There are two points we should draw from this.

1. All of us have reason to feel like others are out to get us. From the dysfunctions of a family unit to the dysfunctions of our nation, we have all been victimized in various ways. Some perhaps more dramatically than others, but all real nonetheless. The heart doesn't avoid being wounded simply because it could have been wounded worse. There is no relationship within which we can't find ample cause to hate. What's more, there are relationships where the world will insist we have every reason to.

I was reflecting on this today at a national level. What is so striking about much of our political tribalism in America is that everyone tells a story in which they are the victims. It is the other side that is out to get them. What we must realize is that both sides are, in a sense, correct. They have been significantly wronged and dealt injustices by the other.

Now, here is where we must be careful. The natural response of our hearts is to say, "Maybe, but they were much worse." The pundits of the New York Times and Washington Post, the talking faces on cable TV - much of their rhetoric boils down to sophisticated versions of "but he hit me first! But she hit me harder!"

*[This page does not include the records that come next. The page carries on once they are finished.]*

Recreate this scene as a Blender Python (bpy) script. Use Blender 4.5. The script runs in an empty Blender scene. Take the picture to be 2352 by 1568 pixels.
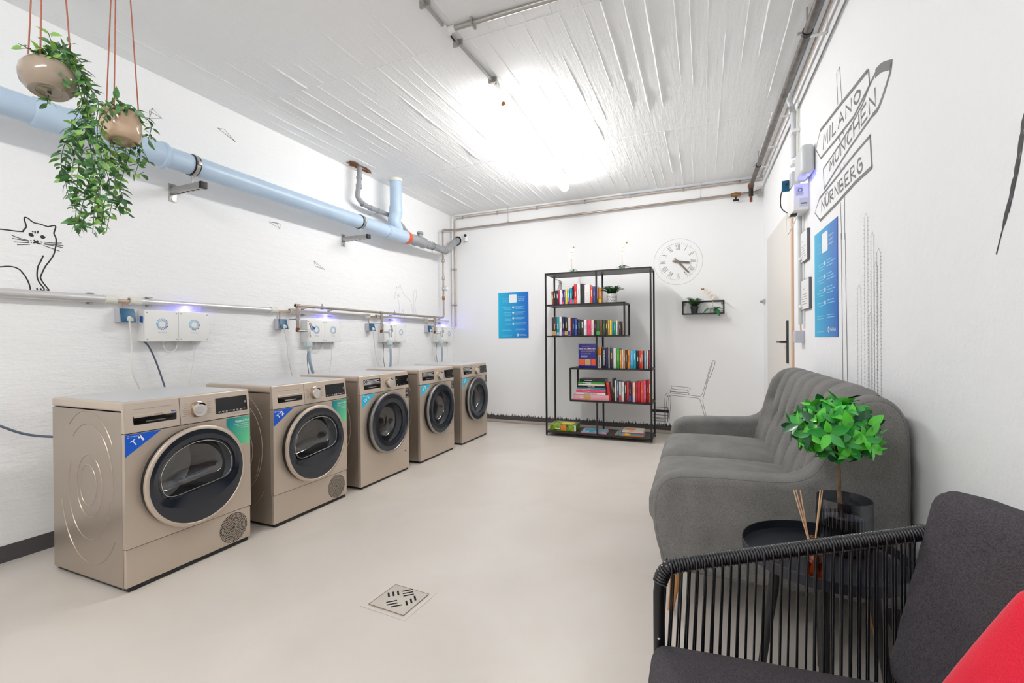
import bpy, bmesh, math, random
from mathutils import Vector, Matrix
R = math.radians
rnd = random.Random(7)
scene = bpy.context.scene
col = scene.collection
# ---------------------------------------------------------------- camera
F_PX, CX, CY, CAM_H = 1045.0, 1176.0, 784.0, 1.11
def _n(v): v = Vector(v); v.normalize(); return v
Yc = _n((440, 8, -F_PX))
Xc = _n((2476, 16, F_PX)); Xc = _n(Xc - Yc * Xc.dot(Yc))
Zc = Xc.cross(Yc)
# rows: camera axes written in world coordinates
cam_right = Vector((Xc[0], Yc[0], Zc[0])); cam_up = Vector((Xc[1], Yc[1], Zc[1])); cam_back = Vector((Xc[2], Yc[2], Zc[2]))
CAM = Vector((0, 0, CAM_H))
cd = bpy.data.cameras.new('camera'); cd.sensor_width = 36.0; cd.lens = 36.0 * F_PX / 2352.0
cd.clip_start = 0.02; cd.clip_end = 50
cam = bpy.data.objects.new('camera', cd); col.objects.link(cam)
cam.matrix_world = Matrix(((cam_right.x, cam_up.x, cam_back.x, CAM.x), (cam_right.y, cam_up.y, cam_back.y, CAM.y),
                           (cam_right.z, cam_up.z, cam_back.z, CAM.z), (0, 0, 0, 1)))
scene.camera = cam
# ---------------------------------------------------------------- world, exposure
w = bpy.data.worlds.new('world'); scene.world = w; w.use_nodes = True
w.node_tree.nodes['Background'].inputs[0].default_value = (0.9, 0.93, 1, 1)
w.node_tree.nodes['Background'].inputs[1].default_value = 0.05
vs = scene.view_settings
vs.view_transform = 'Standard'; vs.look = 'None'; vs.gamma = 1; vs.use_curve_mapping = False
vs.exposure = 0.34
scene.cycles.max_bounces = 12; scene.cycles.diffuse_bounces = 7; scene.cycles.transparent_max_bounces = 24
scene.cycles.sample_clamp_indirect = 6
LAMP_POWER = 45.0       # emission strength of the tube lamps' diffusers
# ---------------------------------------------------------------- room planes
XL, YF, ZC, YB = -3.28, 5.60, 2.86, -2.2
TH = R(0.9)                                   # the right wall runs a touch out of square
RW_P = Vector((0.60, YF, 0)); RW_D = Vector((math.sin(TH), -math.cos(TH), 0)); RW_N = Vector((-math.cos(TH), -math.sin(TH), 0))
def ray(px, py):
    return cam_right * (px - CX) + cam_up * (-(py - CY)) + cam_back * (-F_PX)
def hit(px, py, p, n):
    d = ray(px, py); t = (Vector(p) - CAM).dot(n) / d.dot(n); return CAM + d * t
def PX(px, py, x): return hit(px, py, (x, 0, 0), Vector((1, 0, 0)))
def PY(px, py, y): return hit(px, py, (0, y, 0), Vector((0, 1, 0)))
def PZ(px, py, z): return hit(px, py, (0, 0, z), Vector((0, 0, 1)))
def LW(px, py, off=0.0): return PX(px, py, XL + off)
def FW(px, py, off=0.0): return PY(px, py, YF - off)
def RW(px, py, off=0.0): return hit(px, py, RW_P + RW_N * off, RW_N)
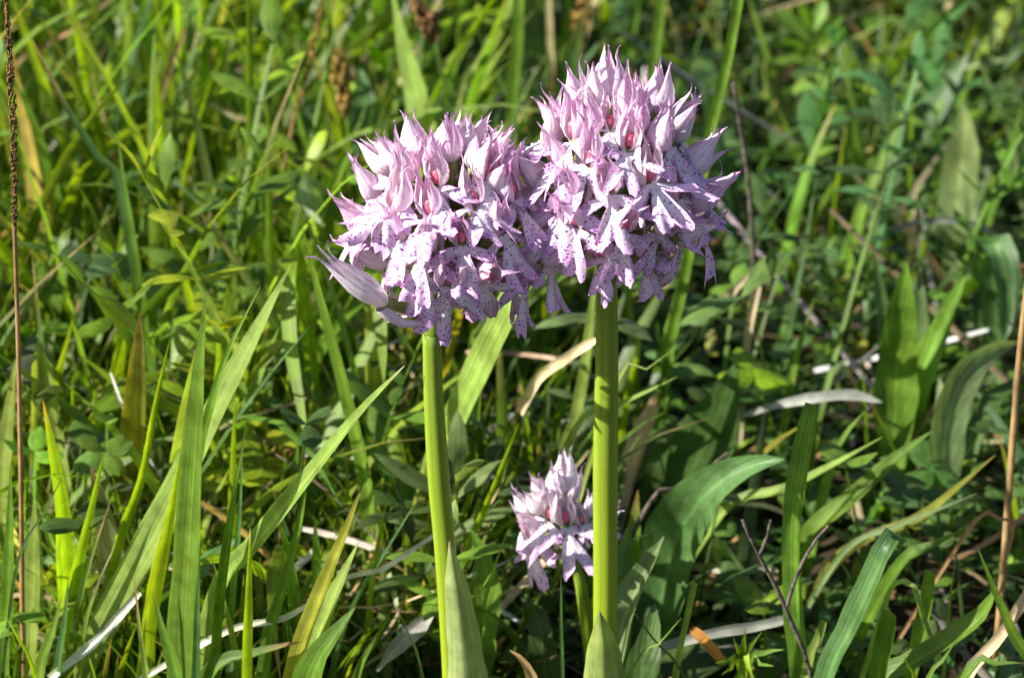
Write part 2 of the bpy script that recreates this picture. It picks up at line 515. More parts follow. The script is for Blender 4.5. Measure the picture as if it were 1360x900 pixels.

While there are probably degrees of fault in these matters, they are impossible for human beings from within the human frame to pass judgment on. This is, incidentally, why divine justice is such an important theological concept. God will render to each one their due; we are not to take it into our hands because we will always feel like they are due much more and we are due much less.

Given all of that, we must realize that pursuing Christian virtue means refusing to keep accounts. When we are called to love others, to be gentle and humble and kind toward them, our immediate response is but-what-about-ism. Sure, we should love, but surely that doesn't mean ignoring these legitimate grievances?

If we are to love any human being, it must be in spite of the fact that they sin and the fact that it hurts us. Otherwise, we won't love anyone at all.

2. All of us must focus on owning our sin rather than excusing it with the sins of others. This is a logical outworking of the first point. I could tell the story of my life in a way that makes every one of my failings someone else's fault. However, that does not breed righteousness. The end of that road is unflinching cruelty toward others and hatred of the world. The only way we can begin to become like Jesus is by ceasing to dwell on how others are crucifying us and instead own how we have been the crucifiers.

Of course, the only way to do this fully is within the context of the gospel. We are told that in the work of Jesus we are justified - made righteous by His death. Only by having such an external source of justification can we accomplish that hardest of tasks and stop justifying ourselves.

Perhaps the most necessary but jarring reality anyone can confront is that there are people in the world who justify their sins by the ways we have sinned against them. I am sure, at some point, that someone has used the way my evil has worked into the world to explain some evil in their hearts. I cannot sit in the posture of the victim; I am in truth often the one to blame.

Here is where that meets us in our community as human beings. We are told by the apostle Peter that "judgment begins with the household of God." Which is to say: we cannot live as Christians while pointing our finger at those people out there. We must always let the force of the finger drive into our hearts. We must stop listing the wrongs we have experienced and instead list the wrong we perpetrate. Only then can healing begin to come.

Make no mistake, though, this is a brutally hard calling. Life is far easier if we dwell within the ironclad certainty that we are right and have been wronged. Hiding behind the shield of anger is safer than opening our hands and accepting the blame. You can stay in that place, comfortably sure that you're the aggrieved party. Yet one day the illusion will be shattered. Whether it is in this age or at the final judgment, we will look in the mirror and discover something monstrous gazing back at us, teeth red from the people we have devoured.